Читаем Россия нэповская полностью

Однако идущие ему на смену функционеры уже стали стопроцентными представителями своего класса, двуличными и эгоистичными. Не самый худший из этой генерации, Я. Э. Рудзутак рекомендовал Ленину удалить из проекта эти опасные намеки, «чтобы не получилось, что рабочие и заводоуправление государственного завода являются представителями разных классов, что по существу неверно. Отсюда не могут иметь место классовые противоречия, а лишь недоразумения по вопросам труда на данном предприятии»[460]. «Новый класс» остерегался даже таких слабеньких намеков на противоположность его интересов с рабочей массой и признавал в Ленине лишь только те его откровения, где он говорит о бюрократизме как о продукте внешней среды существования аппарата. Руководящий орган ВКП(б) «Правда» в поисках источников бюрократизма обращалась к тем ленинским строкам, в которых он «неоднократно разъяснял», что «бюрократизм есть результат нашей некультурности, нашей отсталости, отсутствия у широких рабочих и крестьянских масс необходимых для управленческой работы знаний» и т. д.

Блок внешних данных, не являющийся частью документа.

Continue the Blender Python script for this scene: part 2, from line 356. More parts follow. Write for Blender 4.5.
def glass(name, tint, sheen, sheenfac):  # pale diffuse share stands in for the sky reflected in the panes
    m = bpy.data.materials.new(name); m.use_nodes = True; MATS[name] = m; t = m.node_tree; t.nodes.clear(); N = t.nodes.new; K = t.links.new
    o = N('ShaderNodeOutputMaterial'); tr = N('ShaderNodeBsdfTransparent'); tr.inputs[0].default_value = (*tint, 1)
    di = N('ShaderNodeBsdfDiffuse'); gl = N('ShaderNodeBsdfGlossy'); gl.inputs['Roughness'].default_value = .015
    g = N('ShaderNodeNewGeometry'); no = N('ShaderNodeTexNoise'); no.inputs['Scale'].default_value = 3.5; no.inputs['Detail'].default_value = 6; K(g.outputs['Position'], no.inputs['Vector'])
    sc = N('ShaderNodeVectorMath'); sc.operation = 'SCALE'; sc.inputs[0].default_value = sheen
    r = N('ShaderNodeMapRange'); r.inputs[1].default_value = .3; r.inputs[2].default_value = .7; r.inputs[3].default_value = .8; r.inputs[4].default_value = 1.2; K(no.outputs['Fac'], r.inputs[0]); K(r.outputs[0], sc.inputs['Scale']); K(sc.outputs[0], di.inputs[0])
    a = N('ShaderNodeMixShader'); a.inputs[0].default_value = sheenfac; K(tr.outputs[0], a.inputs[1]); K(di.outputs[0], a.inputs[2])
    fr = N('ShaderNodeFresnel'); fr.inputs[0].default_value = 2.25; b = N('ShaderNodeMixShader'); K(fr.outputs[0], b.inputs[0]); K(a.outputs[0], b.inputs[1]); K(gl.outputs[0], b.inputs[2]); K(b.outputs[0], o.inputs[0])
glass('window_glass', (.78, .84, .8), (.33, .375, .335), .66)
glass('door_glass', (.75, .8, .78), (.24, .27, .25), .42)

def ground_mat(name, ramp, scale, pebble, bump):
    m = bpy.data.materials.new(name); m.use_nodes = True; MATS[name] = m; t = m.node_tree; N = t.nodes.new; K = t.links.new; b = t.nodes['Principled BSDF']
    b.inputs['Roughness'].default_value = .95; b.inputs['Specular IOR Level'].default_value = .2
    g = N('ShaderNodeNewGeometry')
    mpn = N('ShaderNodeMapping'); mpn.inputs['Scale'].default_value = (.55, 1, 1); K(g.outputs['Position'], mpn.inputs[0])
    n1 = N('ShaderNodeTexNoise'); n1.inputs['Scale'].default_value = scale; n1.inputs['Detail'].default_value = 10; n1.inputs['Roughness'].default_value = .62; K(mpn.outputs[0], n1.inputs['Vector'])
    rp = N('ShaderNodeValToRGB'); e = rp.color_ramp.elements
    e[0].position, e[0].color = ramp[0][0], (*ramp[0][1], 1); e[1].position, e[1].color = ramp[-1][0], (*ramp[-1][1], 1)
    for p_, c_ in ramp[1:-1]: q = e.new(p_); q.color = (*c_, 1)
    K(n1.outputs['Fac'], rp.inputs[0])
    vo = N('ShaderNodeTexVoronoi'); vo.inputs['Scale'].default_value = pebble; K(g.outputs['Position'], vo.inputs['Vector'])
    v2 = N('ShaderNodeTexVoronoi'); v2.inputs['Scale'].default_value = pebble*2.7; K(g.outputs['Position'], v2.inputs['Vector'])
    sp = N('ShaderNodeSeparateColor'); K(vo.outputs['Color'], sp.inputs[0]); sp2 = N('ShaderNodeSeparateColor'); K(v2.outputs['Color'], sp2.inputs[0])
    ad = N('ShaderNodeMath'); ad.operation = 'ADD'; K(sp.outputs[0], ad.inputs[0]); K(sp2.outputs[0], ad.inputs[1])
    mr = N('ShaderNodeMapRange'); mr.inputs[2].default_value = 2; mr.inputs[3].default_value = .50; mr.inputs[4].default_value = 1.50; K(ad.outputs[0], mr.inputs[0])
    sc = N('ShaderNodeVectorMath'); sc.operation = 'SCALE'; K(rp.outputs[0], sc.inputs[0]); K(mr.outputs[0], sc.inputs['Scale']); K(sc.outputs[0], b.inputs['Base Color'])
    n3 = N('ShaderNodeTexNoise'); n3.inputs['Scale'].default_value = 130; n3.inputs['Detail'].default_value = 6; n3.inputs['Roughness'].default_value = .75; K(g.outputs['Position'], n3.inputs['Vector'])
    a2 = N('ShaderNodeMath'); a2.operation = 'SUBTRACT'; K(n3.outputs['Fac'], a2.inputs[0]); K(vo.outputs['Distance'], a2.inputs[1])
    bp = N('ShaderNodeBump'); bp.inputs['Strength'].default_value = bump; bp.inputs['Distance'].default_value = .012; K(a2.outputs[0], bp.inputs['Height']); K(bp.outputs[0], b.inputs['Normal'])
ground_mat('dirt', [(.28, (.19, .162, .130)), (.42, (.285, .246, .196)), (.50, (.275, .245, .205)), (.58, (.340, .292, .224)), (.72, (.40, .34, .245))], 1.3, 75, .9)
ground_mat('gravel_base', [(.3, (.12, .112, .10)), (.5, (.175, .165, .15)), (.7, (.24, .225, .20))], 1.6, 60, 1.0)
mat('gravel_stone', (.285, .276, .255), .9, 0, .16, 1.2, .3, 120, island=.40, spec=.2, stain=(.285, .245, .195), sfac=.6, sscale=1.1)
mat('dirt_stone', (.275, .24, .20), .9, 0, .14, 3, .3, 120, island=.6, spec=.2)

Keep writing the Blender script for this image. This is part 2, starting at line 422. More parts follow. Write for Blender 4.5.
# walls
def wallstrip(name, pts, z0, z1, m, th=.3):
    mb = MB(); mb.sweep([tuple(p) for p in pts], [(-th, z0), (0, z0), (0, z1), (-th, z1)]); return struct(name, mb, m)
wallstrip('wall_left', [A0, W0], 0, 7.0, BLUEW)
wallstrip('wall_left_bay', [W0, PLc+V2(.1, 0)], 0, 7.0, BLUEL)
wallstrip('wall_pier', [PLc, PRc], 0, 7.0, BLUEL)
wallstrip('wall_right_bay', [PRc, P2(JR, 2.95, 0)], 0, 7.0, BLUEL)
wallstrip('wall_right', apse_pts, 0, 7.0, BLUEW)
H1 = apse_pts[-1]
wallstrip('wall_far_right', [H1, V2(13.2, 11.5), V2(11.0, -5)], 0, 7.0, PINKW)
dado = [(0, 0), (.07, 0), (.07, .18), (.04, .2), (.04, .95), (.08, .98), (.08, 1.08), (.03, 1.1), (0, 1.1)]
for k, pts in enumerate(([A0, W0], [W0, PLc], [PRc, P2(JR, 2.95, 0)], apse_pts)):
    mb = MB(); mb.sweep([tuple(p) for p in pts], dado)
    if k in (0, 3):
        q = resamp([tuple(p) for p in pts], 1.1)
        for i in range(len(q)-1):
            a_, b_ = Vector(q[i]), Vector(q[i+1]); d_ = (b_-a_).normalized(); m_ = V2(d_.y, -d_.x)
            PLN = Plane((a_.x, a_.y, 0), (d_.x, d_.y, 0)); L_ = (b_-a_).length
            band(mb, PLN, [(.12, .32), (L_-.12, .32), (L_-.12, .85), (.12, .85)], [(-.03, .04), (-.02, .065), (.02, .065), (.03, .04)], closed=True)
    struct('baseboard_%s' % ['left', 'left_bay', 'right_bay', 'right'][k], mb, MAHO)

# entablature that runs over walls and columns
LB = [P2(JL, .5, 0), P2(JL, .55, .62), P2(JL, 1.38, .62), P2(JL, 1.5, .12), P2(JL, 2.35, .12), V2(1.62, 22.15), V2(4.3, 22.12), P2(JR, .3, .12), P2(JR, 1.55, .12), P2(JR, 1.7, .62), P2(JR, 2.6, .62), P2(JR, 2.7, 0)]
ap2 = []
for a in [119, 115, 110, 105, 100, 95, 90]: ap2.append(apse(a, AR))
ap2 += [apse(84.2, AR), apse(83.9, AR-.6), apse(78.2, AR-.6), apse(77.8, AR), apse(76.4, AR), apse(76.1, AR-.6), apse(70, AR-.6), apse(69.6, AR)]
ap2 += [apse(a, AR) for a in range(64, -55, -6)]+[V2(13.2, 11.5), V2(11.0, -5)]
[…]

Низкий культурный уровень основной массы населения советской страны безусловно имел значение в развитии т. н. бюрократизма, то есть безбрежного, практически ничем не ограничиваемого диктата партийно-государственного аппарата. Здесь сказывалась в первую очередь та примитивная, упрощенная социальная структура, образовавшаяся в обществе в результате гражданской войны и эмиграции, отсутствие в советском обществе самостоятельных и развитых классов, которые могли бы сыграть роль укротителя бюрократического произвола. Темная рабоче-крестьянская масса, оставшаяся один на один с государственным аппаратом могла только питать его наихудшие качества — безбрежное администрирование, бескультурье и бесцеремонность по отношению ко всему обществу. Соваппарат только со временем стал избавляться от своей первобытной рабоче-крестьянской замшелости и приобретать вид современной государственной машины. Ключ к пониманию особенностей раннего советского общества и, в частности, уяснению причин отталкивающего варварства сталинского режима 30-х годов, кроется не только в природе бюрократического всевластья, но он еще более глубоко спрятан в толще упрощенной социальной структуры общества, ее примитивизации, произошедшей в результате революции.

Рассуждать о бюрократии в общем и целом можно лишь до известной степени. Конкретно для СССР 20–30-х годов следует подчеркнуть низкий культурный уровень, который передала своей элите примитивная социальная структура, сложившаяся в стране после войн и революции. Как говорится, всем миром. Природная смекалка и аппаратная ловкость наряду с отсутствием настоящей культуры и образования стали характерными чертами советского партийно-государственного руководства. Соответственно складывались стиль и сам образ управления, оставленный советской истории такими деятелями как Каганович, Молотов, Хрущев, Брежнев и многие, многие другие. Номенклатура начала обтесываться только к Горбачеву и, возможно, само по себе это явилось немаловажным фактором начавшихся перемен.

Революция принципиально не изменила экономический уклад России, но сильно гипертрофировала специфику политического строя, так сказать, обнажив его до «костей», и очень сказалась на социальной структуре страны. В целом, упрощение социальной структуры нации явилось мучительным способом оздоровления ее генетической основы и решением приоритетного вопроса о ее самосохранении. Но вместе с тем, это неизбежно повлекло за собой примитивизацию общественной и частной жизни практически во всех проявлениях, сопряженной с одиозным расцветом системы государственного абсолютизма, которая отчасти была вынуждена своим грубым функционализмом компенсировать утраченные необходимые элементы современной культуры.

В революции массы выступили против одряхлевшей и паразитической элиты. Когда политику начинают творить массы, это само по себе является симптомом, свидетельством полного разлада старой системы, уже не способной исполнять свою функциональную и репродуктивную роль. Масса сметает одряхлевшее здание и вновь закладывает очередной цикл общественного строительства. Однако масса в своей политической активности не знает промежуточных форм, ей свойственны только крайние проявления. В 1917 году охлократия проделала быстрый путь от анархической разнузданности до поддержки государственного радикализма, который постепенно стал прибирать к рукам стихию масс.